%%
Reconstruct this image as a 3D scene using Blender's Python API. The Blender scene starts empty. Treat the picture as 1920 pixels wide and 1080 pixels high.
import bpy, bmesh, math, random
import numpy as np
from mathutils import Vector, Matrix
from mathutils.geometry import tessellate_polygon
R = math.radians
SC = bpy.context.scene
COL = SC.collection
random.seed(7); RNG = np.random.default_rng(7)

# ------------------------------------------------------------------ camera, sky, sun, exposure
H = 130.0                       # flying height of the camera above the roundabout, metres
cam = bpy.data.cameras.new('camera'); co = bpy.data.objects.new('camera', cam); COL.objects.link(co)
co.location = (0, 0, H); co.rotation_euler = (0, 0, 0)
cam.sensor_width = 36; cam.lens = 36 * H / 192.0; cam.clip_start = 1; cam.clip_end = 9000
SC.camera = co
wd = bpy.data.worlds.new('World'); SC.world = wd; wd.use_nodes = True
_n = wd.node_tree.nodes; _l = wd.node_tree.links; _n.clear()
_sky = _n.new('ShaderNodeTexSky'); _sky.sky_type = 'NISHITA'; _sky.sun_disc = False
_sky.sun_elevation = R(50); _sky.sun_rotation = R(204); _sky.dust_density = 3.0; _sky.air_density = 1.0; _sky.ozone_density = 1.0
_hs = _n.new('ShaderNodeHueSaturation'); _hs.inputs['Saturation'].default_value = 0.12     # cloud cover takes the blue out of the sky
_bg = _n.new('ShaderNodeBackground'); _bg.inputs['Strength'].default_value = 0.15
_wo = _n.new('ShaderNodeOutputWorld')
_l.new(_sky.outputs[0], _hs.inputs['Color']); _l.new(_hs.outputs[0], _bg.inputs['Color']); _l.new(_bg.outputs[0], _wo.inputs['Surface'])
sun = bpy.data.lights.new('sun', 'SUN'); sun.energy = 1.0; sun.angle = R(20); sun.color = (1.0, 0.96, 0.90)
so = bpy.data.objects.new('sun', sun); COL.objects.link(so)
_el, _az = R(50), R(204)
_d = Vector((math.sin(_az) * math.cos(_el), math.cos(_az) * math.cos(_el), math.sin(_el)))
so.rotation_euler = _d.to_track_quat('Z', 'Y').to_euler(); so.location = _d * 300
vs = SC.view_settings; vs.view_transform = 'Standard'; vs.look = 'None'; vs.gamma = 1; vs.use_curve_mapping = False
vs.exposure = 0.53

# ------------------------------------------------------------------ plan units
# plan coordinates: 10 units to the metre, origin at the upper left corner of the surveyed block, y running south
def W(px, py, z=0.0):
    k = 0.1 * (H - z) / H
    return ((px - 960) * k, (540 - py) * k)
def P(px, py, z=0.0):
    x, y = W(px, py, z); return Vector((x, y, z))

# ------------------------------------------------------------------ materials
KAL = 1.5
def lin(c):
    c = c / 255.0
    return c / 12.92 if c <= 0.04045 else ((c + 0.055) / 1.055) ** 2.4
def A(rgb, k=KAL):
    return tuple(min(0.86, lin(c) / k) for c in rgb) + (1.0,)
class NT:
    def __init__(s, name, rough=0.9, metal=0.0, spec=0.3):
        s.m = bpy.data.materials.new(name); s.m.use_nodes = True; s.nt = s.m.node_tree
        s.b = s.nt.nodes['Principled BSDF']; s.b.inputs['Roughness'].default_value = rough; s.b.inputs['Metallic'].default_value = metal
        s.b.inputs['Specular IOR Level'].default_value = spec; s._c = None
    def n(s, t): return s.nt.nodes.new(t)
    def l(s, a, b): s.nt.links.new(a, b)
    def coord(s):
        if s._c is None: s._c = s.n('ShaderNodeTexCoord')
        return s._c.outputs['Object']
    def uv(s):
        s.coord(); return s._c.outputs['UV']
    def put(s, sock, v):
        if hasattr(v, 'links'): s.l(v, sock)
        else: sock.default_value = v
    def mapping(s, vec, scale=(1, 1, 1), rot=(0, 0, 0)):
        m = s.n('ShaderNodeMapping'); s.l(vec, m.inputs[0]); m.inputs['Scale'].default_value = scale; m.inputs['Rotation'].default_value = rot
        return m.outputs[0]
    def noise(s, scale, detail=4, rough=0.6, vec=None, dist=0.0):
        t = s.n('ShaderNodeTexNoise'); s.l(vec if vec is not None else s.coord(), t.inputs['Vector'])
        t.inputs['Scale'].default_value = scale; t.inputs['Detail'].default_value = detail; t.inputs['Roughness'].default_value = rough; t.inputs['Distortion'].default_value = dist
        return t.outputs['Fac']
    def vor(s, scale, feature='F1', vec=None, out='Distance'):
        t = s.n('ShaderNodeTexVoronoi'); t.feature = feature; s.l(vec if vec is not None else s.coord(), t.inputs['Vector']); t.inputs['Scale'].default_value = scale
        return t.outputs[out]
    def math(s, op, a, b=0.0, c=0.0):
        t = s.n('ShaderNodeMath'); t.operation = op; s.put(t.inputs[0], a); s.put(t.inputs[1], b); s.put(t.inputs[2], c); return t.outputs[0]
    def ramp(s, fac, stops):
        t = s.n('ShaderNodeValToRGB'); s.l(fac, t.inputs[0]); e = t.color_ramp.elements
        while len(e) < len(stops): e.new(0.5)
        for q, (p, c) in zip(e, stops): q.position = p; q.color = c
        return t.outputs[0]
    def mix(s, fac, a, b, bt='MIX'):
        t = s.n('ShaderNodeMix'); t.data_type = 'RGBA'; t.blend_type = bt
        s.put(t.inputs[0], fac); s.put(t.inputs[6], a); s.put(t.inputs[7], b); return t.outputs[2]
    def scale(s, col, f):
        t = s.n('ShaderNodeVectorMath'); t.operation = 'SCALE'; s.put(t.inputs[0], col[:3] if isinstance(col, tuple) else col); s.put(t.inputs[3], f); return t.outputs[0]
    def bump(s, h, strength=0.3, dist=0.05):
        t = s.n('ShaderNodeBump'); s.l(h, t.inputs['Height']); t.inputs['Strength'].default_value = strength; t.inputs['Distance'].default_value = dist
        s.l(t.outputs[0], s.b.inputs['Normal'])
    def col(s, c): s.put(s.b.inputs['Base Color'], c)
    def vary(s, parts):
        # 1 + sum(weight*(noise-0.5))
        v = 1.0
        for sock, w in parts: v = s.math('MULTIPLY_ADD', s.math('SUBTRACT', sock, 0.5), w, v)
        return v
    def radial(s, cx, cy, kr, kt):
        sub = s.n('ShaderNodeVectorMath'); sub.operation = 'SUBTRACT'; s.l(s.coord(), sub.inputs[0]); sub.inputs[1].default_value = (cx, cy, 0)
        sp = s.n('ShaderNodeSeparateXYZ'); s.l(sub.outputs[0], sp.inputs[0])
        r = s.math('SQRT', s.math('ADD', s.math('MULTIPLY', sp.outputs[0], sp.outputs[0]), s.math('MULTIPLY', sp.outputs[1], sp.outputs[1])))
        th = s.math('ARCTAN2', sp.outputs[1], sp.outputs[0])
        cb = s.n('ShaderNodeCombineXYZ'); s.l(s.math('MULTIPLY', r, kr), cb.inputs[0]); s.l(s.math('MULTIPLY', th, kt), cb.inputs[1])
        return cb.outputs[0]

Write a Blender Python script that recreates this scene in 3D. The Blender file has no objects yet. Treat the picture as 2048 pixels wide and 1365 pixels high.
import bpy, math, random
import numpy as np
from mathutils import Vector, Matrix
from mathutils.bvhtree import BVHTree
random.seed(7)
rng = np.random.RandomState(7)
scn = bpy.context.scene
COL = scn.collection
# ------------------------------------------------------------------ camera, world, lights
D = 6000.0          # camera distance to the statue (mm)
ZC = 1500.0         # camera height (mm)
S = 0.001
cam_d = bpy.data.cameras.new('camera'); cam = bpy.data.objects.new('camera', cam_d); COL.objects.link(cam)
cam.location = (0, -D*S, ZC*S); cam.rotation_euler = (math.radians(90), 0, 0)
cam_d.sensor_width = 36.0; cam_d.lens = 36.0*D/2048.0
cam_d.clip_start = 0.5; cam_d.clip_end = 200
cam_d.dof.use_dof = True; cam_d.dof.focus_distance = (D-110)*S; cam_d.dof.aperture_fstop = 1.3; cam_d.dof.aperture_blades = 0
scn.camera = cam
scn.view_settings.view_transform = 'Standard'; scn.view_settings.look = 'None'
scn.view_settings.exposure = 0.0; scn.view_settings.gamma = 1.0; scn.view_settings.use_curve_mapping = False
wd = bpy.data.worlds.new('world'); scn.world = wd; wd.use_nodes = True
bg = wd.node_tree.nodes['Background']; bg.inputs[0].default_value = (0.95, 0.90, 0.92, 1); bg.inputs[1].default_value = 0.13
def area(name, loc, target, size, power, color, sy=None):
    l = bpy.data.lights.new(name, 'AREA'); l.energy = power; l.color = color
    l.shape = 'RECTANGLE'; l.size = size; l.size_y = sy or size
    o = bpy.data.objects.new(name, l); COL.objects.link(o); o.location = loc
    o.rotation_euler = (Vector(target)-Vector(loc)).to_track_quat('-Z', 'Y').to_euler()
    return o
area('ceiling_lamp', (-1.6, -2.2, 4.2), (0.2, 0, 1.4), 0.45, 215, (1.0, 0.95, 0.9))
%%
TASK DETAILS — Copy out the listing above, line by line and exactly, from its first line to the line holding "random.seed(7); RNG = np.random.default_rng(7)", inclusive.

SOLUTION BELOW —
Reconstruct this image as a 3D scene using Blender's Python API. The Blender scene starts empty. Treat the picture as 1920 pixels wide and 1080 pixels high.
import bpy, bmesh, math, random
import numpy as np
from mathutils import Vector, Matrix
from mathutils.geometry import tessellate_polygon
R = math.radians
SC = bpy.context.scene
COL = SC.collection
random.seed(7); RNG = np.random.default_rng(7)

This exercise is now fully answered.